__What the task asks__
Exclude the pictures, then repeat the remaining data exactly.

__Record list__
------------------------

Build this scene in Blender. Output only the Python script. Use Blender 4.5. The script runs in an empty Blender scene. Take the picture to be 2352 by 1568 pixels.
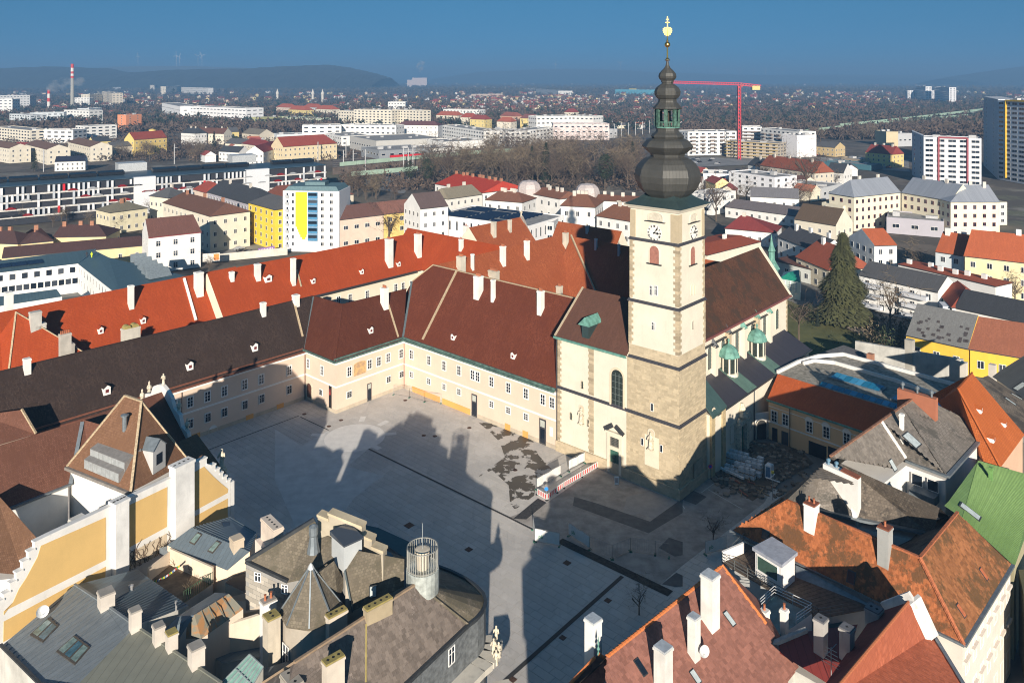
import bpy,math,random
from mathutils import Vector,Matrix
R=math.radians
random.seed(7)
scene=bpy.context.scene
# ------------------------------------------------------------------ camera, light, exposure
F,CX,HY,EYE=1779.0,1176.0,182.0,67.0
cam_d=bpy.data.cameras.new('camera');cam=bpy.data.objects.new('camera',cam_d)
scene.collection.objects.link(cam);scene.camera=cam
cam.location=(0,0,EYE);cam.rotation_euler=(R(90),0,0)
cam_d.sensor_width=36;cam_d.lens=F/2352*36
cam_d.shift_y=-(784.0-HY)/2352
cam_d.clip_start=1;cam_d.clip_end=60000
world=bpy.data.worlds.new('World');scene.world=world;world.use_nodes=True
wn=world.node_tree;wn.nodes.clear()
sky=wn.nodes.new('ShaderNodeTexSky');sky.sky_type='NISHITA';sky.sun_disc=False
SUN_EL=math.atan(0.30)
sky.sun_elevation=SUN_EL;sky.sun_rotation=R(180.7)
sky.altitude=250;sky.air_density=1.0;sky.dust_density=0.2;sky.ozone_density=4.0
bg=wn.nodes.new('ShaderNodeBackground');bg.inputs['Strength'].default_value=0.092
wo=wn.nodes.new('ShaderNodeOutputWorld')
tint=wn.nodes.new('ShaderNodeMix');tint.data_type='RGBA';tint.blend_type='MULTIPLY'
tint.inputs[0].default_value=1.0;tint.inputs[7].default_value=(0.36,0.78,0.77,1)
wn.links.new(sky.outputs[0],tint.inputs[6]);wn.links.new(tint.outputs[2],bg.inputs[0]);wn.links.new(bg.outputs[0],wo.inputs[0])
tco=wn.nodes.new('ShaderNodeTexCoord');up_=wn.nodes.new('ShaderNodeVectorMath');up_.operation='ADD';up_.inputs[1].default_value=(0,0,.36)
nrm=wn.nodes.new('ShaderNodeVectorMath');nrm.operation='NORMALIZE'
wn.links.new(tco.outputs['Generated'],up_.inputs[0]);wn.links.new(up_.outputs[0],nrm.inputs[0]);wn.links.new(nrm.outputs[0],sky.inputs[0])
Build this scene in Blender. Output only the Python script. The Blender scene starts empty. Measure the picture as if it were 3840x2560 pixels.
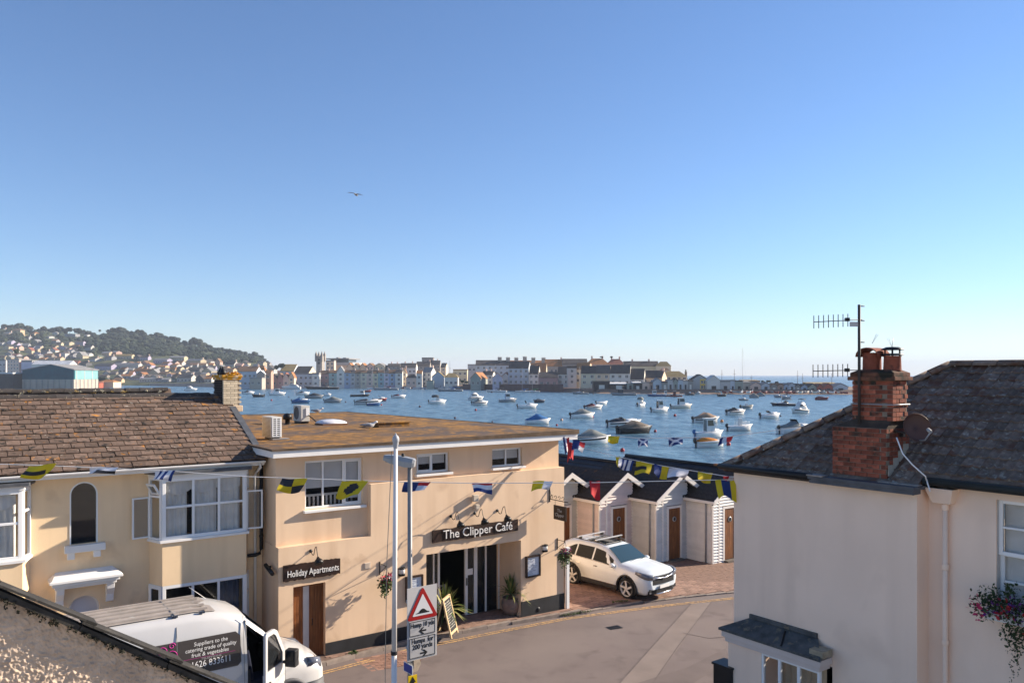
import bpy, bmesh, math, random
from mathutils import Vector, Matrix, noise
random.seed(7)
sc = bpy.context.scene
COL = sc.collection
R = math.radians
# ------------------------------------------------------------------ camera
F, CX, HY, H = 2970.0, 1920.0, 1405.0, 7.7
cam_d = bpy.data.cameras.new('camera')
cam = bpy.data.objects.new('camera', cam_d); COL.objects.link(cam)
cam.location = (0, 0, H); cam.rotation_euler = (R(90), 0, 0)
cam_d.sensor_fit = 'HORIZONTAL'; cam_d.sensor_width = 36.0
cam_d.lens = F/3840*36.0
cam_d.shift_y = (HY-1280)/3840
cam_d.clip_start = 0.3; cam_d.clip_end = 40000
sc.camera = cam
# ------------------------------------------------------------------ sky, sun, exposure
SUN_H = Vector((0.927, 0.375, 0)).normalized(); SUN_EL = R(24)
sun_dir = Vector((SUN_H.x*math.cos(SUN_EL), SUN_H.y*math.cos(SUN_EL), math.sin(SUN_EL)))
world = bpy.data.worlds.new('World'); sc.world = world; world.use_nodes = True
wn = world.node_tree
bg = wn.nodes['Background']
sky = wn.nodes.new('ShaderNodeTexSky'); sky.sky_type = 'NISHITA'; sky.sun_disc = False
sky.sun_elevation = SUN_EL
sky.sun_rotation = math.atan2(sun_dir.x, sun_dir.y)
sky.altitude = 0; sky.air_density = 1.0; sky.dust_density = 0.0; sky.ozone_density = 6.5
wb_ = wn.nodes.new('ShaderNodeMix'); wb_.data_type = 'RGBA'; wb_.blend_type = 'MULTIPLY'; wb_.inputs[0].default_value = 1; wb_.inputs[7].default_value = (1.14, 1.045, 1.035, 1)   # one white balance for the whole sky
wn.links.new(sky.outputs[0], wb_.inputs[6]); wn.links.new(wb_.outputs[2], bg.inputs[0]); bg.inputs[1].default_value = 0.0645
sun_d = bpy.data.lights.new('sun', 'SUN'); sun_d.energy = 4.3; sun_d.angle = R(0.5); sun_d.color = (1.0, 0.87, 0.71)
sun = bpy.data.objects.new('sun', sun_d); COL.objects.link(sun)
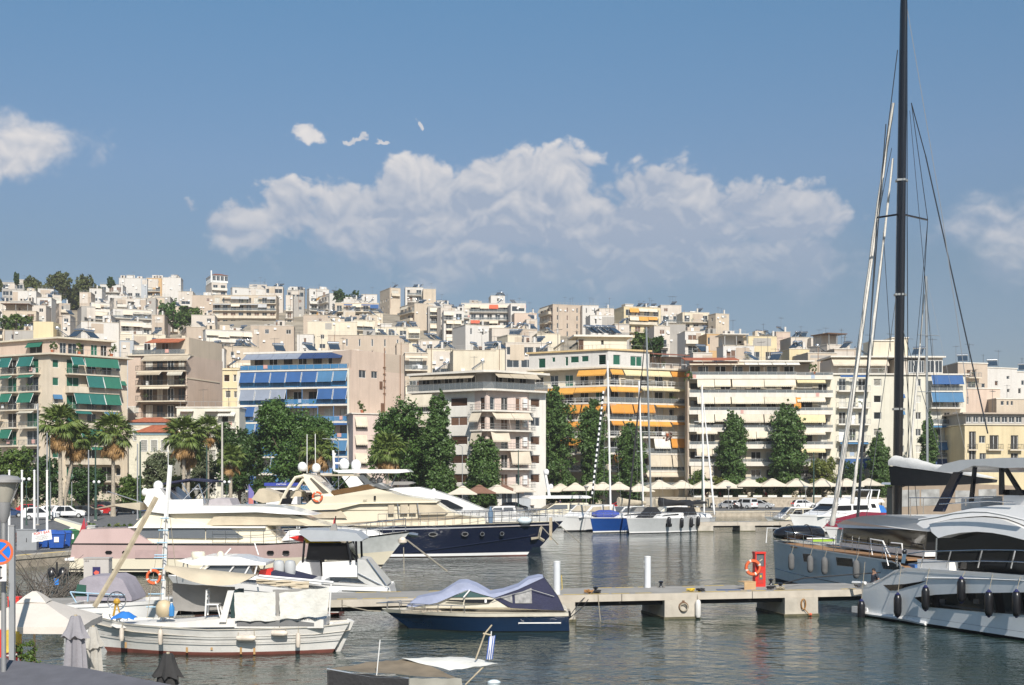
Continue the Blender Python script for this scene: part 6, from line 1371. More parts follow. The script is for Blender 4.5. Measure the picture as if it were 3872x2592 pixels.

------------------------

__Exercise solution__
Build this scene in Blender. Output only the Python script. Use Blender 4.5. The script runs in an empty Blender scene. Take the picture to be 2352 by 1568 pixels.
import bpy,math,random
from mathutils import Vector,Matrix
R=math.radians
random.seed(7)
scene=bpy.context.scene
# ------------------------------------------------------------------ camera, light, exposure
F,CX,HY,EYE=1779.0,1176.0,182.0,67.0
cam_d=bpy.data.cameras.new('camera');cam=bpy.data.objects.new('camera',cam_d)
scene.collection.objects.link(cam);scene.camera=cam
cam.location=(0,0,EYE);cam.rotation_euler=(R(90),0,0)
cam_d.sensor_width=36;cam_d.lens=F/2352*36
cam_d.shift_y=-(784.0-HY)/2352
cam_d.clip_start=1;cam_d.clip_end=60000
world=bpy.data.worlds.new('World');scene.world=world;world.use_nodes=True
wn=world.node_tree;wn.nodes.clear()
sky=wn.nodes.new('ShaderNodeTexSky');sky.sky_type='NISHITA';sky.sun_disc=False
SUN_EL=math.atan(0.30)
sky.sun_elevation=SUN_EL;sky.sun_rotation=R(180.7)
sky.altitude=250;sky.air_density=1.0;sky.dust_density=0.2;sky.ozone_density=4.0
bg=wn.nodes.new('ShaderNodeBackground');bg.inputs['Strength'].default_value=0.092
wo=wn.nodes.new('ShaderNodeOutputWorld')
tint=wn.nodes.new('ShaderNodeMix');tint.data_type='RGBA';tint.blend_type='MULTIPLY'
tint.inputs[0].default_value=1.0;tint.inputs[7].default_value=(0.36,0.78,0.77,1)
wn.links.new(sky.outputs[0],tint.inputs[6]);wn.links.new(tint.outputs[2],bg.inputs[0]);wn.links.new(bg.outputs[0],wo.inputs[0])
tco=wn.nodes.new('ShaderNodeTexCoord');up_=wn.nodes.new('ShaderNodeVectorMath');up_.operation='ADD';up_.inputs[1].default_value=(0,0,.36)
nrm=wn.nodes.new('ShaderNodeVectorMath');nrm.operation='NORMALIZE'
wn.links.new(tco.outputs['Generated'],up_.inputs[0]);wn.links.new(up_.outputs[0],nrm.inputs[0]);wn.links.new(nrm.outputs[0],sky.inputs[0])
Build this scene in Blender. Output only the Python script. The Blender scene starts empty. Measure the picture as if it were 3840x2560 pixels.
import bpy, bmesh, math, random
from mathutils import Vector, Matrix, noise
random.seed(7)
sc = bpy.context.scene
COL = sc.collection
R = math.radians
# ------------------------------------------------------------------ camera
F, CX, HY, H = 2970.0, 1920.0, 1405.0, 7.7
cam_d = bpy.data.cameras.new('camera')
cam = bpy.data.objects.new('camera', cam_d); COL.objects.link(cam)
cam.location = (0, 0, H); cam.rotation_euler = (R(90), 0, 0)
cam_d.sensor_fit = 'HORIZONTAL'; cam_d.sensor_width = 36.0
cam_d.lens = F/3840*36.0
cam_d.shift_y = (HY-1280)/3840
cam_d.clip_start = 0.3; cam_d.clip_end = 40000
sc.camera = cam
# ------------------------------------------------------------------ sky, sun, exposure
SUN_H = Vector((0.927, 0.375, 0)).normalized(); SUN_EL = R(24)
sun_dir = Vector((SUN_H.x*math.cos(SUN_EL), SUN_H.y*math.cos(SUN_EL), math.sin(SUN_EL)))
world = bpy.data.worlds.new('World'); sc.world = world; world.use_nodes = True
wn = world.node_tree
bg = wn.nodes['Background']
sky = wn.nodes.new('ShaderNodeTexSky'); sky.sky_type = 'NISHITA'; sky.sun_disc = False
sky.sun_elevation = SUN_EL
sky.sun_rotation = math.atan2(sun_dir.x, sun_dir.y)
sky.altitude = 0; sky.air_density = 1.0; sky.dust_density = 0.0; sky.ozone_density = 6.5
wb_ = wn.nodes.new('ShaderNodeMix'); wb_.data_type = 'RGBA'; wb_.blend_type = 'MULTIPLY'; wb_.inputs[0].default_value = 1; wb_.inputs[7].default_value = (1.14, 1.045, 1.035, 1)   # one white balance for the whole sky
wn.links.new(sky.outputs[0], wb_.inputs[6]); wn.links.new(wb_.outputs[2], bg.inputs[0]); bg.inputs[1].default_value = 0.0645
sun_d = bpy.data.lights.new('sun', 'SUN'); sun_d.energy = 4.3; sun_d.angle = R(0.5); sun_d.color = (1.0, 0.87, 0.71)
sun = bpy.data.objects.new('sun', sun_d); COL.objects.link(sun)
Continue the Blender Python script for this scene: part 6, from line 1371. More parts follow. The script is for Blender 4.5. Measure the picture as if it were 3872x2592 pixels.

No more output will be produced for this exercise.